PROTOCOL & POLICIES
IRM Protocols & Policies
. This collaborative work provides solutions to (re)connecting to the spirit of language, informed by interviews and circle dialogues with diverse nêhiyaw community members. Our work is informed by ceremony and Indigenous research methodologies (IRM), along with the guidance of nêhiyawêwin speakers and learners. Each community visit began in ceremony, protocol was offered, consent was sought and offered, and our obligations through the consent form were maintained. The interviews and dialogue circles focused on community needs, in which this work could aide in cultural and language revitalization for nêhiyawewin and other Indigenous languages across this continent. Through these interviews, we are able to address and reaffirm our understanding the of sources of Indigenous language decline, while also providing solutions which encourage a deeper and greater fluency among those ancestrally connected to the language.
In the process of working with these communities, we are able to propose the our own research principles, processes, and best practices when working with Indigenous language learning communities; discuss transitioning between nêhiyaw and non-nêhiyaw knowledge systems; provide narratives around connecting to the spirit of nêhiyawêwin as a nêhiyaw or nêhiyawêwin learner, particularly when ones first language is English or a European language; and support land- and ceremony-based methodologies for nêhiyawêwin language acquisition.

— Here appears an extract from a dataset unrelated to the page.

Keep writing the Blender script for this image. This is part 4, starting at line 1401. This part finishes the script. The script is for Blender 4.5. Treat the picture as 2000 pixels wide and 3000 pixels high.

About our community-based research method
While our work had been funded by various institutions, we were deliberate to not let institutional biases or funding sources interfere with the delivery and process of community-building with other nêhiyawak. This allowed us as Indigenous researchers to avoid conventional models of conducting research, and instead viewed ourselves as relatives and collaborative community partners sharing in the learning and processes of community building to collaboratively provide insight to solutions. In principle, this means being reciprocal with community members as relatives in language learning. In practice, this might look like avoiding referring to and treating the recorded interviews as data, as the knowledges shared with us are beyond conventional quantitative interpretations of data. We also avoided the academic bias of focusing on one aspect of language acquisition, such as formal linguistic approaches, and instead acknowledge that Indigenous language revitalization work is inherently interdisciplinary — with both macro, internal and micro facets of relating with the world. Inevitably, elements of ancestral knowledge had been shared in these dialogue circles or interviews while we were recording with protocols and gifts. We as Indigenous researchers have a responsibility as collaborative community partners to treat that knowledge with the utmost respect, integrity and cautions around publishing. This includes us consulting with the individuals sharing their knowledges to ensure they were comfortable sharing those knowledges in the contexts we communicated within. Before we began dialogue circles and interviews, we brought the intention of the collaborative work to ceremonies, and then began the interviews by smudging and holding prayer ceremonies led by Elders. Throughout the process of conducting the literature review, we as researchers were mindful about smudging and holding ourselves in ceremony, both for our own healing and to maintain spiritual integrity with the work as we conducted it. We then expanded our work to include collaborative idea-making around the publishing and sharing of knowledge and words shared in this research, which will involve revisiting with communities and encouraging them to share their knowledges and words and learnings and teachings around nêhiyawêwin revitalization in their own ways and words.